Essa convicção é tão profunda que nos últimos anos a Ordem tem feito atos de desagravo em defesa de advogados envolvidos em processos semelhantes, onde são acusados de prestar serviços a governos de Estado sem passar por uma licitação. Conforme Cezar Brito, “a experiência demonstra que a contratação desses escritórios particulares é boa para o Erário. Ele tem muito mais chance de ganhar uma causa do que os procuradores do Estado.”

A discussão é política, porém. Embora não fosse condenado, o atual presidente do STF, Gilmar Mendes, respondia a processo de improbidade administrativa quando seu nome foi submetido à sabatina do Senado. O fato de ter recebido uma condenação, mesmo em primeira instância, representa um agravante para Toffoli, num momento em que um milhão de pessoas assinaram um abaixo-assinado contra os políticos de ficha suja – e os senadores de oposição estão à caça de uma tribuna para atacar o governo, depois que a CPI da Petrobrás murchou e as denuncias contra José Sarney foram encerradas.

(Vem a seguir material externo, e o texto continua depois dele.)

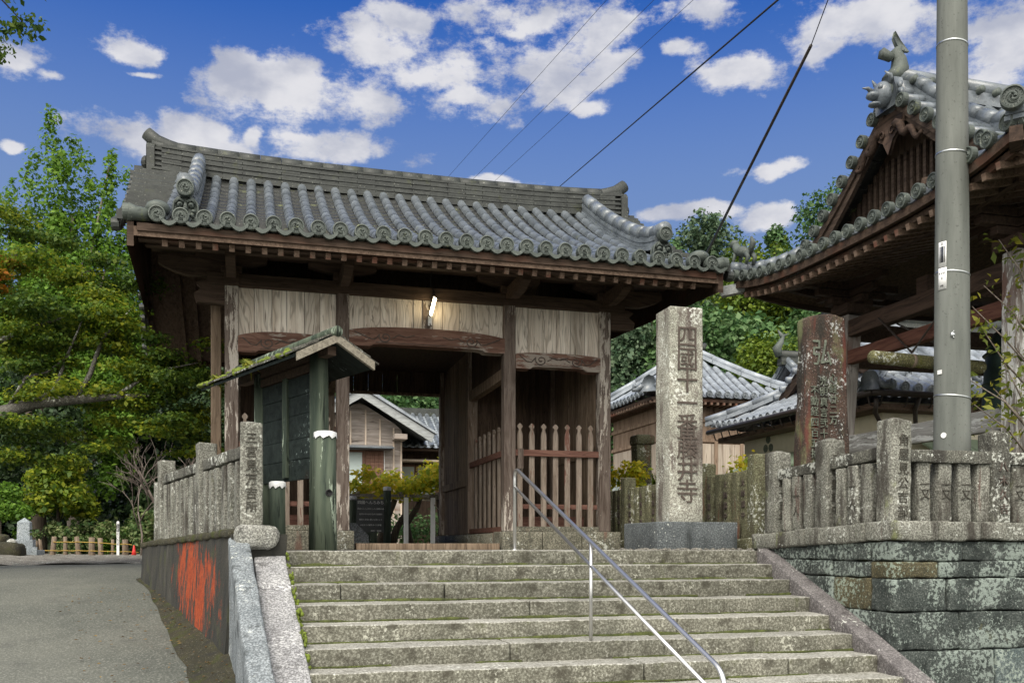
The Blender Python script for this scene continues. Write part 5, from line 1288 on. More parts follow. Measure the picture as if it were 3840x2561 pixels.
# hall with brown board walls, short ridge
ha = thing('temple_hall', (12.5, 25.5, 0), 'square wooden hall with pale tiled pyramid-like roof, seen on both sides of the tall pillar', 'hall')
fa = lambda d: .58 * d + .05 * d * d
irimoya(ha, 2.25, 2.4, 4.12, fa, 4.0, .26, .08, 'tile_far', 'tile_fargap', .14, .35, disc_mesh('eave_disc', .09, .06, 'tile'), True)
for s in (-1, 1):
    for q in (-1, 1): ridge_line(ha, [(q * (2.3 - d), s * (2.45 - d), 4.12 + fa(max(0, d)) + .06 + .1 * max(0, .7 - d)) for d in (0, .6, 1.2, 1.8, 2.2)], .2, .16, 'tile_far', 'hip_ridge')
ridge_line(ha, [(-.3, 0, 4.12 + fa(2.25)), (.45, 0, 4.12 + fa(2.25))], .28, .32, 'tile_ridge', 'main_ridge')
MB().tube([(.3, 0, 5.95), (.5, 0, 6.0), (.6, 0, 6.1)], [.12, .11, .06], 8).build('ridge_end_tile', 'tile_ridge', ha, True)
scroll(ha, (-2.3, -2.45, 4.2), R(-45), 1.6)
MB().box(-1.65, 1.65, -1.8, 1.8, 1.25, 4.25).build('wall', 'hall_wood', ha); MB().box(-1.72, 1.72, -1.87, 1.87, 0, 1.2).build('base_wall', 'white_wall', ha)
MB().box(-1.76, 1.76, -1.91, 1.91, 1.2, 1.32).build('sill_beam', 'dark_wood', ha)
pn_ = MB()
for k in range(9): pn_.box(-1.6 + .36 * k, -1.6 + .36 * k + .345, -1.83, -1.802, 1.33, 2.9)
for k in range(9): pn_.box(-1.68, -1.652, -1.7 + .38 * k, -1.7 + .38 * k + .365, 1.33, 2.9)
pn_.build('wall_panels', 'hall_pale', ha)
for z in (2.95, 3.5):
    MB().box(-1.70, 1.70, -1.85, 1.85, z, z + .1).build('wall_beam', 'hall_wood', ha)
for k in range(5): MB().box(-1.68 + .8 * k, -1.58 + .8 * k, -1.86, -1.80, 1.33, 4.2).build('wall_post', 'hall_wood', ha)
MB().box(-2.2, 2.2, -2.35, 2.35, 3.98, 4.06).build('eave_board', 'fascia', ha)
rf_ = MB()
for k in range(24): rf_.box(-2.15 + .187 * k, -2.09 + .187 * k, -2.38, -1.8, 3.90, 3.97)
for k in range(24): rf_.box(-2.23, -1.6, -2.3 + .2 * k, -2.24 + .2 * k, 3.90, 3.97)
rf_.build('rafters', 'rafter_end', ha)
lt = MB()
for k in range(16): lt.box(-1.74, -1.70, .1 + .1 * k, .15 + .1 * k, 1.35, 2.3)
lt.build('window_lattice', 'hall_pale', ha)
MB().box(-1.75, -1.70, 1.05, 1.75, 1.4, 2.35).build('blue_panel', 'frost', ha)
# small hall with fish ornaments on its ridge
hc = thing('temple_hall', (18.2, 26.9, 0), 'small tiled roof with two fish ornaments, seen between the two larger hall roofs', 'hall')
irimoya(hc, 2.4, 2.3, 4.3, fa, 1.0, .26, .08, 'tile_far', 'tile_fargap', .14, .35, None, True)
MB().box(-1.7, 1.7, -1.6, 1.6, 0, 4.4).build('wall', 'hall_wood', hc)
zc_ = 4.3 + fa(2.3)
ridge_line(hc, [(-1.75, 0, zc_), (1.75, 0, zc_)], .3, .35, 'tile_ridge', 'main_ridge')
for s in (-1, 1):
    ridge_line(hc, [(-1.5, s * (2.3 - d), 4.3 + fa(d) + .06) for d in (.7, 1.2, 1.8, 2.25)], .22, .18, 'tile', 'descending_ridge')
    MB().tube([(-1.75 + 1.6 * (s + 1) / 2, 0, zc_ + .3), (-1.85 + 1.6 * (s + 1) / 2, 0, zc_ + .55), (-1.7 + 1.6 * (s + 1) / 2, 0, zc_ + .75), (-1.62 + 1.6 * (s + 1) / 2, 0, zc_ + .95)], [.14, .15, .1, .05], 8).add(
        [(-1.7 + 1.6 * (s + 1) / 2 + a, b, zc_ + .85 + c) for a, b, c in ((0, -.03, 0), (-.12, -.03, .3), (.08, -.03, .16), (.3, -.03, .22), (0, .03, 0), (-.12, .03, .3), (.08, .03, .16), (.3, .03, .22))],
        [(0, 1, 2), (0, 2, 3), (6, 5, 4), (7, 6, 4), (0, 4, 5, 1), (1, 5, 6, 2), (2, 6, 7, 3), (3, 7, 4, 0)]).build('fish_ornament', 'tile_disc', hc, True)

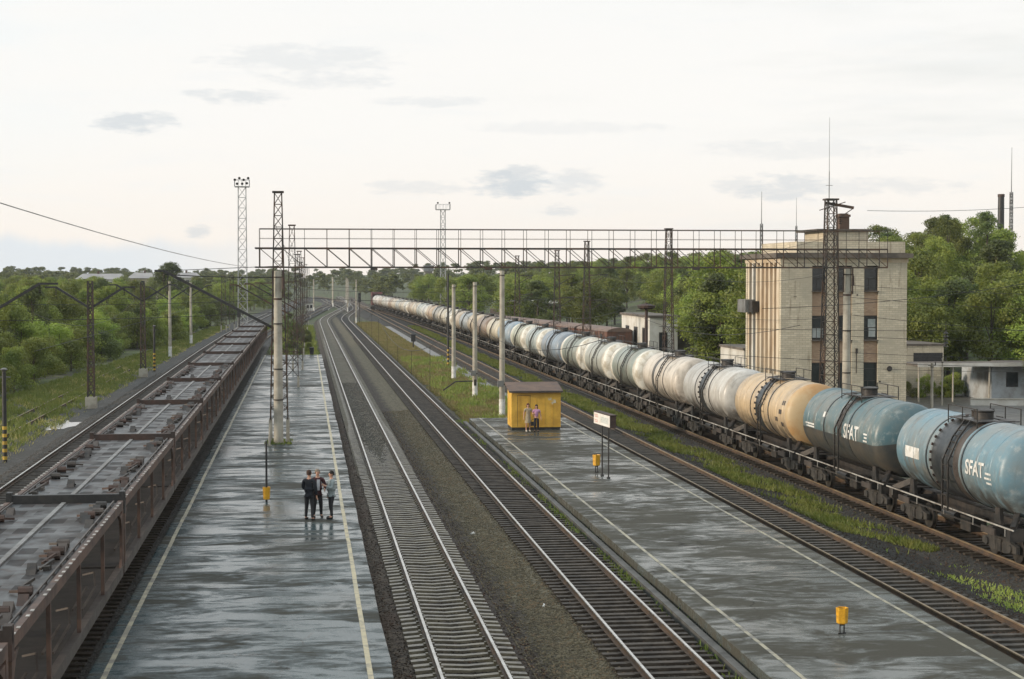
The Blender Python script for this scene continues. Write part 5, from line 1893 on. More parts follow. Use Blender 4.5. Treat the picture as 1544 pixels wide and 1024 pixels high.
def person(label, x, y, rz, h=1.76, arms=((.10, -.05, -.27), (.10, -.05, -.27)), fore=((.02, -.10, -.24), (.02, -.10, -.24)), step=.0, turn=0.0, top='cloth_black', legs='cloth_dark', shoe='shoe_black',
           hair='hair_brown', hair_len=0, skirt=None, bare=False, build=1.0, inner=None, group=None, long_sleeve=True, stance=.10):
    t = thing('person', label, 'person', (x, y, .2), rz, group)
    k = h / 1.76
    J = {}
    def j(n, px, py, pz, r):
        J[n] = (px * k, py * k, pz * k, tuple(q * k for q in r) if isinstance(r, tuple) else r * k)
    w = build
    j('pelvis', 0, 0, .97, (.125 * w, .095 * w)); j('waist', 0, -.005, 1.10, (.125 * w, .095 * w)); j('chest', 0, -.01, 1.30, (.155 * w, .105 * w)); j('collar', 0, .01, 1.45, (.10 * w, .075 * w))
    j('neck', 0, .0, 1.53, .052); j('head0', 0, -.015, 1.60, (.070, .080)); j('head1', 0, -.015, 1.69, (.076, .092)); j('crown', 0, -.01, 1.755, (.05, .06))
    B = [('pelvis', 'waist'), ('waist', 'chest'), ('chest', 'collar'), ('collar', 'neck'), ('neck', 'head0'), ('head0', 'head1'), ('head1', 'crown')]
    for s, nm, i in ((-1, 'l', 0), (1, 'r', 1)):
        ax, ay, az = arms[i]; fx, fy, fz = fore[i]
        sx, sy, sz = .185 * s * w, .005, 1.415
        ex, ey, ez = sx + ax * s, sy + ay, sz + az
        hx, hy, hz = ex + fx * s, ey + fy, ez + fz
        j('sh' + nm, sx, sy, sz, .062 * w); j('el' + nm, ex, ey, ez, .045); j('wr' + nm, hx, hy, hz, .030)
        d = Vector((fx * s, fy, fz)).normalized()
        p = Vector((hx, hy, hz)) + d * .075
        j('pa' + nm, p.x, p.y, p.z, (.040, .022))
        B += [('collar', 'sh' + nm), ('sh' + nm, 'el' + nm), ('el' + nm, 'wr' + nm), ('wr' + nm, 'pa' + nm)]
        side = d.cross(Vector((1, 0, 0)))
        side = side.normalized() if side.length > .1 else Vector((0, 1, 0))
        curl = d.cross(side).normalized() * -s
        for q, (off, L) in enumerate(((-.030, .070), (-.010, .080), (.011, .076), (.031, .060))):
            a = p + side * off + d * .03
            m_ = a + d * L * .55 + curl * .008
            e = m_ + d * L * .40 + curl * .028
            j('f%s%da' % (nm, q), a.x, a.y, a.z, .0095); j('f%s%db' % (nm, q), m_.x, m_.y, m_.z, .0088); j('f%s%dc' % (nm, q), e.x, e.y, e.z, .0075)
            B += [('pa' + nm, 'f%s%da' % (nm, q)), ('f%s%da' % (nm, q), 'f%s%db' % (nm, q)), ('f%s%db' % (nm, q), 'f%s%dc' % (nm, q))]
        a = p + side * -.045 - d * .02
        e = a + d * .045 + side * -.022 + curl * .01
        j('th' + nm + 'a', a.x, a.y, a.z, .011); j('th' + nm + 'b', e.x, e.y, e.z, .0095)
        B += [('pa' + nm, 'th' + nm + 'a'), ('th' + nm + 'a', 'th' + nm + 'b')]
        st = step * s
        j('hip' + nm, .092 * s, 0, .82, .078 * w); j('kn' + nm, (.092 + stance * .5) * s, -.03 - st * .5, .50, .060); j('an' + nm, (.09 + stance) * s, .02 - st, .09, .040)
        j('to' + nm, (.10 + stance) * s, -.15 - st, .035, .034)
        B += [('pelvis', 'hip' + nm), ('hip' + nm, 'kn' + nm), ('kn' + nm, 'an' + nm), ('an' + nm, 'to' + nm)]
    body = skin_mesh('body', J, B, 'skin', t, 'pelvis', 1)
    # face: nose, ears, eyes, mouth
    f = MB()
    f.add([(0, -.118 * k, 1.650 * k), (-.014 * k, -.100 * k, 1.642 * k), (.014 * k, -.100 * k, 1.642 * k), (0, -.098 * k, 1.685 * k)], [(0, 1, 2), (0, 3, 1), (0, 2, 3)])
    for s in (-1, 1):
        f.cyl((s * .074 * k, 0, 1.665 * k), (s * .088 * k, .012 * k, 1.668 * k), .022 * k, .026 * k, 8)
    f.build('ear_and_nose', 'skin', t, smooth=True).name = 'nose_and_ears'
    f = MB()
    for s in (-1, 1):
        f.box((s * .030 - .011) * k, (s * .030 + .011) * k, -.102 * k, -.094 * k, 1.676 * k, 1.688 * k)
    f.build('eyes', 'hair_dark', t)
    f = MB(); f.box(-.022 * k, .022 * k, -.098 * k, -.090 * k, 1.617 * k, 1.626 * k); f.build('mouth', 'lips', t)
    # clothes follow the body, a little wider
    def sub_set(names, grow, over={}):
        return {n: (J[n][0], J[n][1], J[n][2], tuple((q + grow) for q in (J[n][3] if isinstance(J[n][3], tuple) else (J[n][3],) * 2))) for n in names}
    tn = ['pelvis', 'waist', 'chest', 'collar', 'shl', 'shr', 'ell', 'elr']
    tb = [('pelvis', 'waist'), ('waist', 'chest'), ('chest', 'collar'), ('collar', 'shl'), ('collar', 'shr'), ('shl', 'ell'), ('shr', 'elr')]
    if long_sleeve:
        tn += ['wrl', 'wrr']; tb += [('ell', 'wrl'), ('elr', 'wrr')]
    J['hem'] = (0, .0, .86 * k, (.165 * w * k, .115 * w * k))
    if long_sleeve:
        tn.append('hem'); tb.append(('hem', 'pelvis'))
    tn.append('neckc'); tb.append(('collar', 'neckc'))
    J['neckc'] = (0, .004, 1.515 * k, .058 * k)
    S = sub_set(tn, .024)
    S['collar'] = (J['collar'][0], J['collar'][1], J['collar'][2], (.118 * w * k, .085 * w * k))
    if not long_sleeve:
        for n in ('l', 'r'):
            a, b_ = Vector(J['sh' + n][:3]), Vector(J['el' + n][:3])
            m_ = a.lerp(b_, .6)
            S['el' + n] = (*m_, (.062, .062))
    skin_mesh('jacket' if long_sleeve else 'shirt', S, tb, top, t, 'pelvis', 1)
    if skirt:
        b = MB(); b.lathe_z([(.56 * k, .215 * k), (.75 * k, .19 * k), (1.0 * k, .155 * k), (1.12 * k, .14 * k)], 0, 0, 16); b.build('dress', skirt, t, smooth='auto')
    if not bare:
        ln = ['pelvis', 'hipl', 'hipr', 'knl', 'knr', 'anl', 'anr']
        lb_ = [('pelvis', 'hipl'), ('pelvis', 'hipr'), ('hipl', 'knl'), ('hipr', 'knr'), ('knl', 'anl'), ('knr', 'anr')]
        S = sub_set(ln, .018)
        S['pelvis'] = (0, 0, .99 * k, (.128 * w * k, .10 * w * k))
        for q in ('hipl', 'hipr'):
            S[q] = (J[q][0], J[q][1], .82 * k, (.092 * w * k, .095 * w * k))
        skin_mesh('trousers', S, lb_, legs, t, 'pelvis', 1)
    for n in ('l', 'r'):
        ax, ay, az, _ = J['an' + n]; tx, ty, tz, _ = J['to' + n]
        skin_mesh('shoe', {'a': (ax, ay + .05, .045, .045), 'b': (ax, (ay + ty) / 2, .05, .05), 'c': (tx, ty - .06, .035, .038)}, [('a', 'b'), ('b', 'c')], shoe, t, 'b', 1)
    # hair
    b = MB()
    zc = 1.69 * k
    prof = [(zc - .02 * k, .087 * k), (zc + .03 * k, .096 * k), (zc + .07 * k, .083 * k), (zc + .105 * k, .05 * k), (zc + .118 * k, .008 * k)]
    b.lathe_z(prof, 0, .012 * k, 14)
    if hair_len:
        vs = []
        for i in range(9):
            a = R(-12 + 204 * i / 8)
            for q, (z, r) in enumerate(((zc + .05 * k, .094 * k), (zc - .08 * k, .108 * k), (zc - hair_len * k, .10 * k))):
                vs.append((r * math.cos(a), .015 * k + r * math.sin(a) * (1.0 if q < 2 else 1.25), z))
        b.add(vs, [(3 * i + q, 3 * i + 3 + q, 3 * i + 4 + q, 3 * i + 1 + q) for i in range(8) for q in range(2)])
    else:
        vs = []
        for i in range(7):
            a = R(10 + 160 * i / 6)
            for (z, r) in ((zc + .02 * k, .094 * k), (zc - .07 * k, .086 * k)):
                vs.append((r * math.cos(a), .012 * k + r * math.sin(a), z))
        b.add(vs, [(2 * i, 2 * i + 2, 2 * i + 3, 2 * i + 1) for i in range(6)])
    b.build('hair', hair, t, smooth='auto')
    if inner:
        b = MB(); b.add([(-.06 * k, -.135 * k, 1.42 * k), (.06 * k, -.135 * k, 1.42 * k), (.055 * k, -.148 * k, 1.2 * k), (.05 * k, -.142 * k, 1.02 * k), (-.05 * k, -.142 * k, 1.02 * k), (-.055 * k, -.148 * k, 1.2 * k)], [(0, 1, 2, 5), (5, 2, 3, 4)])
        b.build('shirt_front', inner, t)
    return t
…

Conforme um juiz ouvido por Época, a lei exige que, para integrar o Supremo, um candidato seja uma pessoa de “reputação ilibada,” expressão subjetiva, que permite muitas interpretações. “É uma exigência ampla,” explica este magistrado. “Reputação é fama. Não basta a pessoa ser inocente. Ela precisa ter fama de inocente. Será que uma pessoa condenada em primeira instância, por mais tumultuado que tenha sido o processo, cumpre essa exigência?”

Nos últimos dias, o próprio Toffoli informou à liderança do Senado, que irá sabatiná-lo, sobre a existência desta ação na Justiça. Também comunicou sobre a condenação.

Na manhã de hoje, quando a revelação chegou à mídia, Toffoli deixou claro que não enxerga a mais leve possibilidade de que essa descoberta possa representar uma mudança em seus planos para chegar ao Supremo.